The Biblical Illustrator
Acts 9:16
For I will show him how great things he must suffer for My name’s sake.
The service of suffering
I. Suffering is one of the ways in which we may serve God.
1. The remarkable feature here is, that though it is a part of St. Paul’s call to his mission, God does not say, “I will show him how great things he must do,” but “how great things he must suffer.” The service of work is subordinated to the service of suffering. And whenever St. Paul makes a retrospect of his own life he always takes the same view. As, for instance, in that catalogue in 2 Corinthians 11:1, the hardships and sorrows far outstripped the actions--the active being literally only two--“journeyings often,” “the care of all the churches,”--the passive at least twenty-seven.
2. And no wonder that St. Paul accounted more of the service of suffering than of the service of work. Was not it so with his Master and ours? What makes the Saviour what He is to us, is not what He wrought, but what He encountered; not what He did for the Father, but what the Father did to Him.
3. And in a world like this it must be so always. Every man being witness, it is a harder thing to suffer than to work. Much greater is the number of them that work well, than of them that suffer well. In the fruits of the Spirit the passive grow the highest. For four thousand years, the service of God was the service of sacrifice; and the service of sacrifice was essentially the service of suffering. And living, as we do, in a dispensation in which still “the whole creation groaneth and travaileth in pain together until now,” etc., it would be sad indeed if we could not believe that there is a way in which every suffering thing does service to God.

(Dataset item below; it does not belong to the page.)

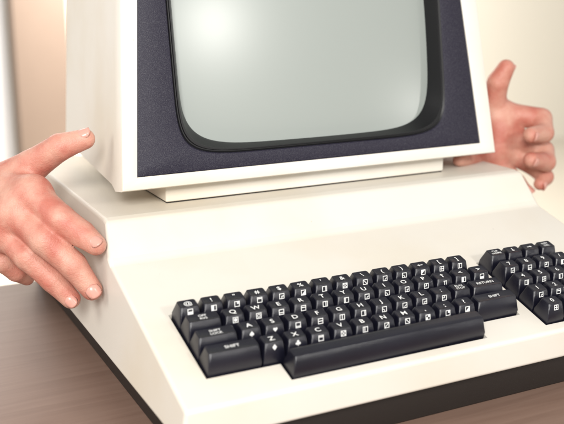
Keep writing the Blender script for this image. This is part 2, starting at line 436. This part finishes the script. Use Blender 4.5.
rows = [
 (0, 0, [(1,'@','half_b'),(1,'!','half_l'),(1,'"','quad'),(1,'#','h4'),(1,'$','tl'),(1,'%','tri'),(1,"'",'v4'),(1,'&','check'),(1,'\\','diag2'),(1,'(','arc1'),(1,')','arc2'),(1,'LA','tri2'),(1,'[','plus'),(1,']','v1')]),
 (1, 0, [(1.5,'OFF\nRVS',None),(1,'Q','disc'),(1,'W','ring'),(1,'E','h1'),(1,'R','h3'),(1,'T','v3'),(1,'Y','v0'),(1,'U','arc1'),(1,'I','arc2'),(1,'O','tl'),(1,'P','tr'),(1,'UA','pi'),(1,'<','half_l'),(1,'>','half_b')]),
 (2, 0, [(1.75,'SHIFT\nLOCK',None),(1,'A','spade'),(1,'S','heart'),(1,'D','h0'),(1,'F','h2'),(1,'G','v2'),(1,'H','v4'),(1,'J','arc2'),(1,'K','arc1'),(1,'L','tl'),(1,':','tr'),(1,'RUN\nSTOP',None),(1.75,'RETURN',None)]),
 (3, 0, [(2.25,'SHIFT',None),(1,'Z','diamond'),(1,'X','club'),(1,'C','h4'),(1,'V','cross'),(1,'B','v1'),(1,'N','diag'),(1,'M','diag2'),(1,',','quad2'),(1,';','quad'),(1,'?','tri'),(2.25,'SHIFT',None)]),
 (0, 15.25, [(1,'CLR\nHOME',None),(1,'DA',None),(1,'RA',None),(1,'INST\nDEL',None)]),
 (1, 15.25, [(1,'7','tl'),(1,'8','h1'),(1,'9','tr'),(1,'/','half_l')]),
 (2, 15.25, [(1,'4','v3'),(1,'5','plus'),(1,'6','v0'),(1,'*','half_b')]),
 (3, 15.25, [(1,'1','arc1'),(1,'2','h3'),(1,'3','arc2'),(1,'+','quad')]),
 (4, 15.25, [(1,'0','plus'),(1,'.','quad'),(1,'-','h0'),(1,'=','quad2')]),
]
ARR = {'LA': (-1,0,'a left arrow'), 'UA': (0,1,'an up arrow'), 'DA': (0,-1,'a cursor down arrow'), 'RA': (1,0,'a cursor right arrow')}
for row, x, ks in rows:
    shifts = 0
    for w, s_, g in ks:
        pad = ' on the number pad' if x >= 15 else ''
        if s_ in ARR:
            a = ARR[s_]; top = arrow(a[0], a[1]); lab = 'black key marked with '+a[2]+pad
        elif '\n' in s_:
            top = tx(s_, .19); lab = 'black key marked '+s_.replace('\n', ' ')+pad
        elif len(s_) > 1:
            top = tx(s_, .24)
            lab = 'wide black key marked '+s_ + ((' at the left end' if x < 1 else ' at the right end') if s_ == 'SHIFT' else '')
        else:
            top = tx(s_); lab = 'black key marked with '+(SPOKEN.get(s_) or ('the letter '+s_ if s_.isalpha() else 'the digit '+s_))+pad
        key(x, row, w, top, GR[g]() if g else None, lab)
        x += w
key(3.0, 4, 9.0, None, None, 'long blank black space bar')

# ------------------------------------------------------------------ hands (signed distance field -> one continuous surface)
def smin(a, b, k):
    h = np.clip(.5+.5*(b-a)/k, 0, 1)
    return b*(1-h)+a*h-k*h*(1-h)
def cone(P, a, b, ra, rb):
    a = np.asarray(a, float); b = np.asarray(b, float); ab = b-a
    t = np.clip(((P-a)@ab)/(ab@ab), 0, 1)
    d = np.linalg.norm(P-(a+t[..., None]*ab), axis=-1)
    return d-(ra+(rb-ra)*t)
def surface(sdf, lo, hi, h):
    lo = np.asarray(lo, float); hi = np.asarray(hi, float)
    n = np.ceil((hi-lo)/h).astype(int)+1
    gx, gy, gz = [lo[i]+h*np.arange(n[i]) for i in range(3)]
    V = np.empty(n, np.float32)
    YZ = np.stack(np.meshgrid(gy, gz, indexing='ij'), -1)
    for i, x in enumerate(gx):
        P = np.concatenate([np.full(YZ.shape[:2]+(1,), x), YZ], -1)
        V[i] = sdf(P)
    neg = V < 0
    c = np.zeros(np.array(n)-1, np.uint8)
    for dx in (0,1):
        for dy in (0,1):
            for dz in (0,1): c += neg[dx:n[0]-1+dx, dy:n[1]-1+dy, dz:n[2]-1+dz]
    act = (c > 0) & (c < 8)
    idx = -np.ones(act.shape, int); ids = np.argwhere(act); idx[act] = np.arange(len(ids))
    acc = np.zeros((len(ids), 3)); cnt = np.zeros(len(ids))
    corners = [(a, b, d) for a in (0,1) for b in (0,1) for d in (0,1)]
    for A in corners:
        for ax in range(3):
            if A[ax] == 0:
                B = list(A); B[ax] = 1; B = tuple(B)
                va = V[tuple((ids+A).T)]; vb = V[tuple((ids+B).T)]
                m = (va < 0) != (vb < 0)
                t = np.where(m, va/np.where(m, va-vb, 1), 0)
                p = ids+np.array(A)+0.; p[:, ax] += t
                acc[m] += p[m]; cnt[m] += 1
    verts = lo+h*(acc/cnt[:, None])
    faces = []
    for ax in range(3):
        o1_, o2_ = [k for k in range(3) if k != ax]
        sl = [slice(None)]*3; sl2 = [slice(None)]*3; sl[ax] = slice(0, -1); sl2[ax] = slice(1, None)
        e = np.argwhere(neg[tuple(sl)] != neg[tuple(sl2)])
        e = e[(e[:, o1_] > 0) & (e[:, o2_] > 0) & (e[:, o1_] < n[o1_]-1) & (e[:, o2_] < n[o2_]-1)]
        def cell(d1, d2):
            k = e.copy(); k[:, o1_] -= d1; k[:, o2_] -= d2; return idx[tuple(k.T)]
        qd = np.stack([cell(0,0), cell(1,0), cell(1,1), cell(0,1)], 1)
        faces.append(qd)
    faces = np.concatenate(faces)
    return verts, faces[(faces >= 0).all(1)]

def build_hand(name, label, palm, fingers, h=.085):
    """palm: list of (a, b, ra, rb); fingers: list of [(point, radius), ...] from knuckle to tip"""
    root = empty(name, label, 'hand')
    pts = [np.array(p_) for s_ in palm for p_ in s_[:2]]+[np.array(p_) for f_ in fingers for p_, _ in f_]
    lo = np.min(pts, 0)-1.4; hi = np.max(pts, 0)+1.4
    def sdf(P):
        d = None
        for a, b, ra, rb in palm:
            c_ = cone(P, a, b, ra, rb); d = c_ if d is None else smin(d, c_, .75)
        allf = None
        for f_ in fingers:
            g_ = None
            for (a, ra), (b, rb) in zip(f_, f_[1:]):
                c_ = cone(P, a, b, ra, rb)
                g_ = c_ if g_ is None else smin(g_, c_, .10)
            # creases at the inner joints
            for (b, rb) in f_[1:-1]:
                dj = np.linalg.norm(P-np.asarray(b), axis=-1)
                g_ = g_-.05*np.exp(-((dj-0)/(rb*1.1))**2)
            allf = g_ if allf is None else smin(allf, g_, .13)
        return smin(d, allf, .38)
    v, f = surface(sdf, lo, hi, h)
    me = mesh_obj('skin', v, [tuple(map(int, q_)) for q_ in f], M_SKIN, root, smooth=True)
    sm_ = me.modifiers.new('smooth', 'SMOOTH'); sm_.factor = .5; sm_.iterations = 6
    return root, me
def nail(parent, tip, prev, up, r, L_=.56, w=.33):
    """curved plate on the back of a fingertip; up = direction of the back of the finger"""
    tip = np.array(tip, float); ax = tip-np.array(prev, float); ax /= np.linalg.norm(ax)
    up = np.array(up, float); up -= up@ax*ax; up /= np.linalg.norm(up); sd = np.cross(ax, up)
    vs = []; fs = []; A, B = 8, 8
    for i in range(A+1):
        for j in range(B+1):
            s_ = i/A*2-1; t_ = j/B*2-1
            ww = w*(1-.18*max(0, t_)**2*1)*(1-.25*max(0, -t_)**3)
            ang = s_*ww/r*1.0
            l = t_*L_/2 + .10 - .10*s_*s_*np.sign(t_)*(abs(t_) > .5)
            rr = r*1.0+.045-.07*abs(s_)**3-.06*max(0, -t_)**3
            vs.append(tip+ax*(l-.05)+up*math.cos(ang)*rr+sd*math.sin(ang)*rr)
    for i in range(A):
        for j in range(B):
            k = i*(B+1)+j; fs.append((k, k+1, k+B+2, k+B+1))
    o = mesh_obj('fingernail', vs, fs, M_NAIL, parent, smooth=True)
    so = o.modifiers.new('thick', 'SOLIDIFY'); so.thickness = .06*S; so.offset = -1
    return o

# hand on the left, gripping the side of the case, thumb against the monitor
A_ = at
wristL = A_(-55, 178, 15.5)
lk = [A_(33, 194, 8.4), A_(16, 213, 8.7), A_(2, 231, 9.2), A_(-12, 246, 9.9)]
palmL = [(A_(-120, 185, 20), wristL, 1.75, 1.35), (wristL, lk[0], 1.3, .72), (wristL, lk[1], 1.35, .72), (wristL, lk[2], 1.3, .68), (wristL, lk[3], 1.2, .6),
         (lk[0], lk[1], .66, .66), (lk[1], lk[2], .64, .62), (lk[2], lk[3], .6, .55)]
LF = [
 [(lk[0], .70), (A_(60, 219, 6.6), .64), (A_(82, 234, 5.9), .56), (A_(96, 245, 5.3), .46)],
 [(lk[1], .68), (A_(45, 240, 6.7), .66), (A_(73, 265, 6.0), .58), (A_(92, 290, 5.6), .47)],
 [(lk[2], .62), (A_(28, 257, 7.5), .59), (A_(53, 280, 6.9), .53), (A_(71, 299, 6.5), .44)],
 [(lk[3], .52), (A_(3, 262, 9.2), .46), (A_(16, 272, 9.3), .42), (A_(27, 278, 9.8), .36)],
 [(A_(2, 184, 11.5), .98), (A_(32, 166, 10.2), .74), (A_(60, 147, 9.2), .60), (A_(85, 139, 8.9), .47)],
]
hl, hls = build_hand('hand', 'hand gripping the left side of the cream case, thumb up beside the monitor', palmL, LF)
view = np.array([-.43, -.87, .35])
for k, (up) in enumerate([(-.2, -.75, .6), (-.2, -.85, .35), (-.3, -.9, .1)]):
    nail(hls, LF[k][3][0], LF[k][2][0], up, LF[k][3][1])
nail(hls, LF[4][3][0], LF[4][2][0], (-.3, -.5, .8), LF[4][3][1], .6, .35)

# hand on the right, reaching out from behind the monitor with curled open fingers
wr = A_(440, 128, 13.5)
rk = [A_(497, 112, 10.4), A_(500, 130, 10.0), A_(497, 147, 10.0), A_(488, 160, 10.2)]
palmR = [(A_(400, 120, 20), wr, 1.6, 1.25), (wr, rk[0], 1.2, .72), (wr, rk[1], 1.25, .75), (wr, rk[2], 1.2, .7), (wr, rk[3], 1.1, .62),
         (rk[3], A_(459, 160, 8.4), .55, .36), (rk[0], rk[1], .7, .7), (rk[1], rk[2], .68, .66), (rk[2], rk[3], .62, .56)]
RF = [
 [(rk[0], .70), (A_(541, 119, 8.8), .62), (A_(544, 133, 7.9), .54), (A_(531, 135, 7.3), .45)],
 [(rk[1], .70), (A_(543, 151, 8.6), .62), (A_(546, 162, 7.8), .54), (A_(531, 160, 7.2), .45)],
 [(rk[2], .64), (A_(534, 166, 9.0), .56), (A_(545, 177, 8.3), .48), (A_(540, 184, 7.9), .38)],
 [(rk[3], .58), (A_(505, 170, 9.4), .52), (A_(517, 182, 8.9), .46), (A_(526, 191, 8.6), .38)],
 [(A_(476, 120, 11.2), .98), (A_(494, 98, 10.2), .66), (A_(498, 82, 9.8), .60), (A_(506, 68, 9.5), .50)],
]
hr, hrs = build_hand('hand', 'right hand in the picture, spread fingers reaching out from behind the monitor', palmR, RF)
for k, up in enumerate([(-.4, -.85, -.1), (-.4, -.85, -.1), (.1, -.8, -.3), (.4, -.7, .3)]):
    nail(hrs, RF[k][3][0], RF[k][2][0], up, RF[k][3][1])
nail(hrs, RF[4][3][0], RF[4][2][0], (.75, -.1, .3), RF[4][3][1], .6, .34)

# ------------------------------------------------------------------ light
w = bpy.data.worlds.new('World'); scn.world = w; w.use_nodes = True
bg = w.node_tree.nodes['Background']; bg.inputs[0].default_value = (1, .975, .94, 1); bg.inputs[1].default_value = .47
def area(name, loc, target, size, power, color=(1,.97,.92), sy=None):
    l = bpy.data.lights.new(name, 'AREA'); l.energy = power; l.size = size*S; l.color = color
    if sy: l.shape = 'RECTANGLE'; l.size_y = sy*S
    o = bpy.data.objects.new(name, l); col.objects.link(o)
    loc = Vector(loc)*S; o.location = loc
    o.rotation_euler = (Vector(target)*S-loc).to_track_quat('-Z', 'Y').to_euler()
    return o
def glare_dir(u, v):             # mirror direction off the bulging glass at a photo point
    d = ROT @ np.array([(u-282)/F, -(v-212)/F, -1.]); d /= np.linalg.norm(d)
    lo_, hi_ = 30., 80.
    for _ in range(60):
        k = (lo_+hi_)/2; P = CAM+k*d
        # face-plane coordinates
        z = P[2]; x = P[0]
        dep = (P[1]-Y0-T*(P[2]-Z0))*cm
        if dep > glass_depth(x, z): hi_ = k
        else: lo_ = k
    P = CAM+lo_*d
    gx = (P[0]-OC)/RX*.55; gz = (P[2]-OZ)/RZ*.55
    nrm = np.array([gx, -cm, sm+gz*cm]); nrm /= np.linalg.norm(nrm)
    r_ = d-2*(d@nrm)*nrm
    return P, r_
P, r_ = glare_dir(213, 22)
L1 = P+r_*75
area('key_lamp', L1, P, 9, 4.5).data.shape = 'DISK'
P2, r2 = glare_dir(417, 106)
area('small_lamp', P2+r2*60, P2, 1.0, .75).data.shape = 'DISK'
area('window_light', (-34, -62, 40), (10, 2, 0), 24, 25, (1, .98, .95))
area('side_window', (-80, 25, 40), (0, 12, 8), 40, 7, (1, .97, .92))
area('room_light', (60, 110, 70), (40, 200, 10), 50, 150, (1, .97, .92))

# ------------------------------------------------------------------ colour
scn.view_settings.view_transform = 'Standard'; scn.view_settings.look = 'None'; scn.view_settings.exposure = .24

4. Or take the same thought a step higher. What makes any word, or any work, or any thought which man ever offers to God, service? Is not it the Cross of Christ, the gathering point where the suffering of the whole universe meets? Is not, then, all service ultimately the service of suffering? The worship of a world of sin must be, to a very great extent, the service of pain. And we cannot thank God too much that the service of suffering which sin has made may, through Christ, go up the best of all service to Almighty God.
5. But if any man be tempted for a moment to think that his sufferings can add ought to the efficacy of the death of Christ, or that anything he can ever bear will give the slightest degree of merit to the kingdom of heaven, let that man carefully study that account of the saints in Revelation 7:1.
II. How may we, by God’s grace, make suffering service? Have faith that your suffering, in some way, known or unknown, is service, and by that faith it is. And indeed, if you accept your suffering from Christ, and bear it in and consecrate it to Christ, it will have such a savour of Christ in it, that it cannot help to go up and to be service in heaven. The service of suffering may be divided thus--
1. The direct service of suffering to God is to accept it from a Father’s hand. Ask no questions, but look up trustingly. Say if it be but “Amen,” and as soon as you can, “Hallelujah.” Think, “This suffering of mine is Christ suffering in me. It makes me more one than I ever was before with Jesus Christ.”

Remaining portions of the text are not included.